--- begin Source material ---

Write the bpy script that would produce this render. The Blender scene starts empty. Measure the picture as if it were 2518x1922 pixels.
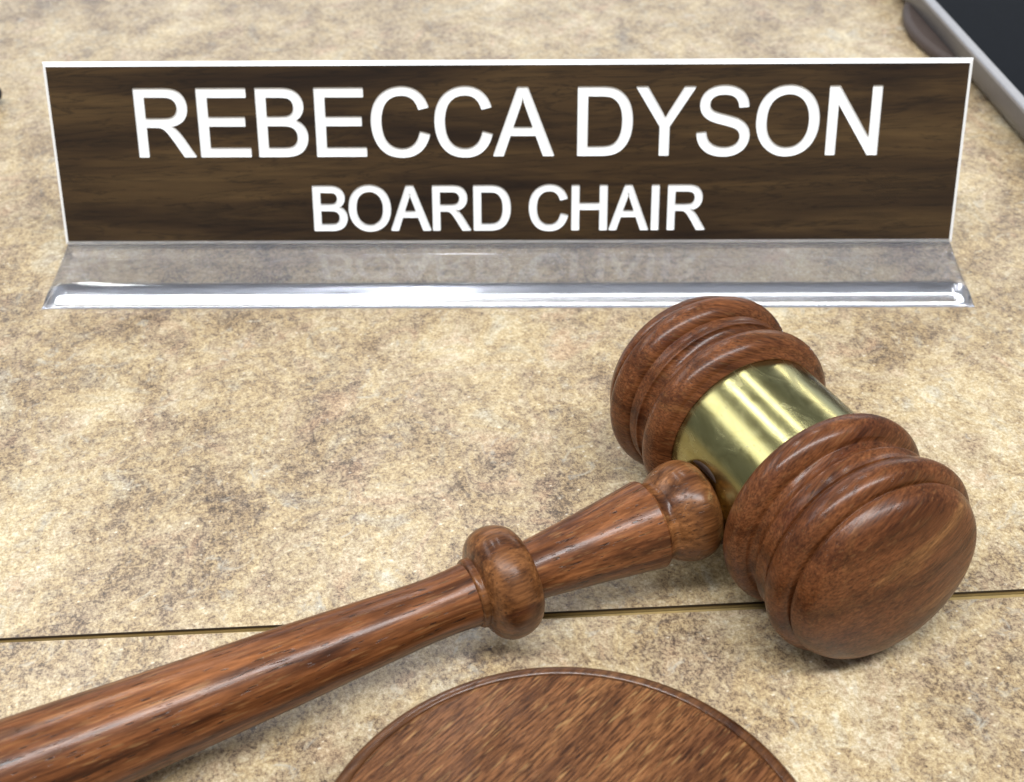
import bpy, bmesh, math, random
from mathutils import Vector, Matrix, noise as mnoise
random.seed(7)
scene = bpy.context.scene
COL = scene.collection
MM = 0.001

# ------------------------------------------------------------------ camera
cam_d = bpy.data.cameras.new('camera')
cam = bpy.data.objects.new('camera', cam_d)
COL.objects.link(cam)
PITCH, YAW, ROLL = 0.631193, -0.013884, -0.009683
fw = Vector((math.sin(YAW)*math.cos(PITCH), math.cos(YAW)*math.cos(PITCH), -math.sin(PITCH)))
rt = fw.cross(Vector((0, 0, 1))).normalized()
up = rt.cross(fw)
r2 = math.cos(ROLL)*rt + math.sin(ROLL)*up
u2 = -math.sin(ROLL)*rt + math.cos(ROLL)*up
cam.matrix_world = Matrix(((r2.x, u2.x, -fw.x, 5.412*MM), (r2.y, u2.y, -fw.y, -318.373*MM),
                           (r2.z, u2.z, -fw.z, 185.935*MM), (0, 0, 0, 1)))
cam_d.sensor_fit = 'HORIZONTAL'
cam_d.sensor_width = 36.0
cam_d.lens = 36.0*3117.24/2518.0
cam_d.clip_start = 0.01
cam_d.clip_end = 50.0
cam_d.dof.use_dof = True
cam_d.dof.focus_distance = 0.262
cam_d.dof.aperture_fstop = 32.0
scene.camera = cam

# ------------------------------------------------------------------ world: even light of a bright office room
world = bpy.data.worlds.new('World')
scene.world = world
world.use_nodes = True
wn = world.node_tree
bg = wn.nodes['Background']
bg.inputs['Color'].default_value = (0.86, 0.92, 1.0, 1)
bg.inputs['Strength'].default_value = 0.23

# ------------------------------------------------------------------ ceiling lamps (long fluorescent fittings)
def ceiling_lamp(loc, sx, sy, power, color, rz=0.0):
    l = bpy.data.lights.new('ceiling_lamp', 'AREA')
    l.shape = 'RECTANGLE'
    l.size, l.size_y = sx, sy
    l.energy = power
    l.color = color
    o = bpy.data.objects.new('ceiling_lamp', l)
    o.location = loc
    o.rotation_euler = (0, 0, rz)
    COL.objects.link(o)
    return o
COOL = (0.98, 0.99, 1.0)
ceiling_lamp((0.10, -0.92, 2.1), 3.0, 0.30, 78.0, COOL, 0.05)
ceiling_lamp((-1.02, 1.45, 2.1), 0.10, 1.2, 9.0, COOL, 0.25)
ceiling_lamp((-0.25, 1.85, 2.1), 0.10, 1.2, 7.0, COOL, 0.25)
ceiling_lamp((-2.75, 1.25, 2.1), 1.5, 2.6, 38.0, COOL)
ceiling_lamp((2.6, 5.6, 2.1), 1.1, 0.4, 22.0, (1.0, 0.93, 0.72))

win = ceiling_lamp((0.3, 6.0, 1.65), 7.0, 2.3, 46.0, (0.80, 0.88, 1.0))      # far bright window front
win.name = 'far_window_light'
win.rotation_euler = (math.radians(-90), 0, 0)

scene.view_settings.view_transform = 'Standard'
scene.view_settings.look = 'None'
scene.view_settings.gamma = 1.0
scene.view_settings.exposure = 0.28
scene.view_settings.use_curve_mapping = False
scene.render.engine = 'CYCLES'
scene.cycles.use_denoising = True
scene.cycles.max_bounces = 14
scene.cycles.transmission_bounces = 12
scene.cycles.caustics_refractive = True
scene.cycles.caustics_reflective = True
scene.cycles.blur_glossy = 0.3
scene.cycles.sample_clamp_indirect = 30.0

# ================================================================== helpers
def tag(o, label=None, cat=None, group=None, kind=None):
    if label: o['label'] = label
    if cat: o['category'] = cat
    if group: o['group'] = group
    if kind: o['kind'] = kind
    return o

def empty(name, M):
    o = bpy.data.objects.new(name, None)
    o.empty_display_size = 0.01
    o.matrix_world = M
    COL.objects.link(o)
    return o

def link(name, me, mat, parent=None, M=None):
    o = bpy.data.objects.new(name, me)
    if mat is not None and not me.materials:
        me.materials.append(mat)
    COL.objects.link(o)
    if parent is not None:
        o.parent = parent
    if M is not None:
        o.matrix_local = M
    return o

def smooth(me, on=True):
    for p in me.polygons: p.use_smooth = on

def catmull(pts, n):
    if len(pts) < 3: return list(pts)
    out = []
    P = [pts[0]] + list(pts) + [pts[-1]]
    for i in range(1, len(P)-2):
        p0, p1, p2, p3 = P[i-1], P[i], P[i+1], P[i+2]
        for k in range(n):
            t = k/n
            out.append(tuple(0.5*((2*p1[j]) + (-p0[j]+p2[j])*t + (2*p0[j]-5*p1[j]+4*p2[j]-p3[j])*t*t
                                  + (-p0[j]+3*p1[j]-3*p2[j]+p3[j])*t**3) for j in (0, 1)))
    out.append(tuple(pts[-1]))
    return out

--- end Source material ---
--- begin Source material ---

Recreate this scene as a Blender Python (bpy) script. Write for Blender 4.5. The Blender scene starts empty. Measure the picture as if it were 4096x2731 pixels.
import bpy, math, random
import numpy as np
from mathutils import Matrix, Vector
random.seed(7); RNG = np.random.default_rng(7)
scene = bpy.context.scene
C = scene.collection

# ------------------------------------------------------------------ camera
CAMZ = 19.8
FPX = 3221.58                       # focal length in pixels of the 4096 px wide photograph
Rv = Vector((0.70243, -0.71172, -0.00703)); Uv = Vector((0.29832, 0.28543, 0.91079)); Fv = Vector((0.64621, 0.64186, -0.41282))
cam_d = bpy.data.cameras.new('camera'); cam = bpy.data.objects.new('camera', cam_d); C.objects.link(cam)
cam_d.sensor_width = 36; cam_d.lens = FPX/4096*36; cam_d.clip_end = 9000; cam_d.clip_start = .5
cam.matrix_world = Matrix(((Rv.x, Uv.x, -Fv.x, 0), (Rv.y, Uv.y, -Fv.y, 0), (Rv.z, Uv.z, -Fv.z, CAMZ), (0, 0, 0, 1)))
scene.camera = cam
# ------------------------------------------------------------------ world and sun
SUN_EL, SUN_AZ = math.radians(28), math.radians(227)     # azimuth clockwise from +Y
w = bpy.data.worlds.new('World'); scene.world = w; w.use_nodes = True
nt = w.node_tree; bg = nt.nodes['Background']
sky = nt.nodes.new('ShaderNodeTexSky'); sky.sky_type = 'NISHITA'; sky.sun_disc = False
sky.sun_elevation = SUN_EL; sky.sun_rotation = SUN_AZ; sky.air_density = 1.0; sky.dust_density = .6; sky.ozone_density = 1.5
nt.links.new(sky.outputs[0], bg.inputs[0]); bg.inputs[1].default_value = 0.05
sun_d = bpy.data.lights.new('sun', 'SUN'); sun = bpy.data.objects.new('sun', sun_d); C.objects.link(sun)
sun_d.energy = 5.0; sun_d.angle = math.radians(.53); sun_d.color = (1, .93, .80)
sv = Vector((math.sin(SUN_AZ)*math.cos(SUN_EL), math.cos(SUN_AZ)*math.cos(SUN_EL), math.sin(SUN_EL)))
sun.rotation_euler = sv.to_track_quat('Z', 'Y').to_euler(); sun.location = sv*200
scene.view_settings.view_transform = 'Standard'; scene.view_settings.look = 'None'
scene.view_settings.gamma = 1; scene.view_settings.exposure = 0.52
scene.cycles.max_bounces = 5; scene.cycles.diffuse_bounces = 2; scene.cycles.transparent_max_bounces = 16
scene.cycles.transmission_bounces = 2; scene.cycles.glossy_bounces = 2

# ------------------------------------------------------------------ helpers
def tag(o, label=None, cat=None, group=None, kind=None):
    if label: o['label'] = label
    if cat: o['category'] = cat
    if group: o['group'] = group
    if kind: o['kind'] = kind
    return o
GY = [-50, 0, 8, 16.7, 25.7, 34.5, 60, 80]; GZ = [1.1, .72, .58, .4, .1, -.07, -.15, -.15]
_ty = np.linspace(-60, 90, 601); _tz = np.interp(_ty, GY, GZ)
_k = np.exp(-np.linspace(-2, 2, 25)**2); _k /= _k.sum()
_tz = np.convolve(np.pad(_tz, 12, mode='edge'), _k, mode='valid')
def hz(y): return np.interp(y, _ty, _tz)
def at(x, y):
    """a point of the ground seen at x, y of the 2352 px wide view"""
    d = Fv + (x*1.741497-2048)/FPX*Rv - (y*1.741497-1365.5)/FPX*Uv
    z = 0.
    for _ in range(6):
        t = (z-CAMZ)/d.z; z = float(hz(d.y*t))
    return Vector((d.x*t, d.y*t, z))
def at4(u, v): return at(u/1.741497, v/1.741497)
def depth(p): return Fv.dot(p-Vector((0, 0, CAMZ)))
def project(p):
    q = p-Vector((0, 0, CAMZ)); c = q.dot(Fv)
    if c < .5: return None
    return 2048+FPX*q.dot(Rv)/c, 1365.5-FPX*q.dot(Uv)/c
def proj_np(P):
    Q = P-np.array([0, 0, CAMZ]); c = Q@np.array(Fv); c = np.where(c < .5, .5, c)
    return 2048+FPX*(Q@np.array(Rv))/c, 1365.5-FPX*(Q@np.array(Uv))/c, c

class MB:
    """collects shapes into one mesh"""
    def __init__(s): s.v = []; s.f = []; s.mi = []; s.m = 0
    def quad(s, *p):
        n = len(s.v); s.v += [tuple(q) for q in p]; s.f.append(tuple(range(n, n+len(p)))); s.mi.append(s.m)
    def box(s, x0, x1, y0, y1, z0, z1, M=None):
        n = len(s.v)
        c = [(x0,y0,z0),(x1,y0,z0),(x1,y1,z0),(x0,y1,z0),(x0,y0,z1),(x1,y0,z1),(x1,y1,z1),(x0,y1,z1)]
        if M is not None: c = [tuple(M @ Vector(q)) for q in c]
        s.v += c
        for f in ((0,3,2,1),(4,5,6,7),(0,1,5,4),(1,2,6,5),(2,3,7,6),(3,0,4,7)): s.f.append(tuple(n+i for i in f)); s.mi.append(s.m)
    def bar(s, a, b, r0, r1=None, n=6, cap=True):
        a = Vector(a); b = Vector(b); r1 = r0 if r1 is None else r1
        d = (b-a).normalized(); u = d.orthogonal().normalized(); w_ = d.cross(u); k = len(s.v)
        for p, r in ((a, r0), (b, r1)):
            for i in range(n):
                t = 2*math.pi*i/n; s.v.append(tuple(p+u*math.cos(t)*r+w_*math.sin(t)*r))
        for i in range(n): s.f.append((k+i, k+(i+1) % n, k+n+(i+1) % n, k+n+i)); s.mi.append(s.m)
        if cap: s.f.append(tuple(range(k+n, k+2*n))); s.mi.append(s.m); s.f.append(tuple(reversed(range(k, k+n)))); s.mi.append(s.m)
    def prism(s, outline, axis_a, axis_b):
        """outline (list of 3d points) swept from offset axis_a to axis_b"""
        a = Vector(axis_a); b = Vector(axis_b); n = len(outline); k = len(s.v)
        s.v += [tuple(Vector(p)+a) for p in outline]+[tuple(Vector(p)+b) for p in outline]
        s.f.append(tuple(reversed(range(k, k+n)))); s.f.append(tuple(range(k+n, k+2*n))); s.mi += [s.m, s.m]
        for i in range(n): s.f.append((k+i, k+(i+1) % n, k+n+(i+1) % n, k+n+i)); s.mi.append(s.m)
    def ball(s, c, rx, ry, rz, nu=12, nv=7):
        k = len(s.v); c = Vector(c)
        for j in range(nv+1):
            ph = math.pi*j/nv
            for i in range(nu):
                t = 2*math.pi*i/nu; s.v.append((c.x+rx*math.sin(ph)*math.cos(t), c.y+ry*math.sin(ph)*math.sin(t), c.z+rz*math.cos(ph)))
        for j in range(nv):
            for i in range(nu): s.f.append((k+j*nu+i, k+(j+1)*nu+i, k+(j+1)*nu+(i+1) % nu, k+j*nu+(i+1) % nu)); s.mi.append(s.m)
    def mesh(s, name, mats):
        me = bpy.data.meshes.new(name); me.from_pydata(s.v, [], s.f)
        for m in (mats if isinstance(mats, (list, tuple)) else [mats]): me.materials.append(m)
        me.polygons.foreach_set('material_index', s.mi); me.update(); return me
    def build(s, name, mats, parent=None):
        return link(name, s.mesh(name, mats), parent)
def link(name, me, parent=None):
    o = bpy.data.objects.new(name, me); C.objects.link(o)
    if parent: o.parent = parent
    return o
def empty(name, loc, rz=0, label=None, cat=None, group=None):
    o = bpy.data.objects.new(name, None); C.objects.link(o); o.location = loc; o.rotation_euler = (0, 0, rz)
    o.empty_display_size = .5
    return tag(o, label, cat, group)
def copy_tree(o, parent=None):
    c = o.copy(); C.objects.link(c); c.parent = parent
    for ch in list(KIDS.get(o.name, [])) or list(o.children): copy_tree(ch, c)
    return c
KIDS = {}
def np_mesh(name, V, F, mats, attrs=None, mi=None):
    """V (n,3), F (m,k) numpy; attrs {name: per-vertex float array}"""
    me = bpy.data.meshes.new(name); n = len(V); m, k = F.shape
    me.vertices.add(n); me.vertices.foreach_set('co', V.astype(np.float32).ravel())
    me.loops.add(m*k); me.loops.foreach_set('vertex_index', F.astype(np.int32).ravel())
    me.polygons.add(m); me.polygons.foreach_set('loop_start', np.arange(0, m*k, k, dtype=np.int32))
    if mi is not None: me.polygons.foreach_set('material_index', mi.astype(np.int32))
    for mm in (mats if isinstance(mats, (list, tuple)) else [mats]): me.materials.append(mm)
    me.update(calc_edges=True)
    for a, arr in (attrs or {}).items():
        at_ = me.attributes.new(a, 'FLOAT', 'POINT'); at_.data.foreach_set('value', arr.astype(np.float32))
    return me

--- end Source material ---

» Task directions
Return the number of lines that include the word "render", and nothing else.

» Reply
2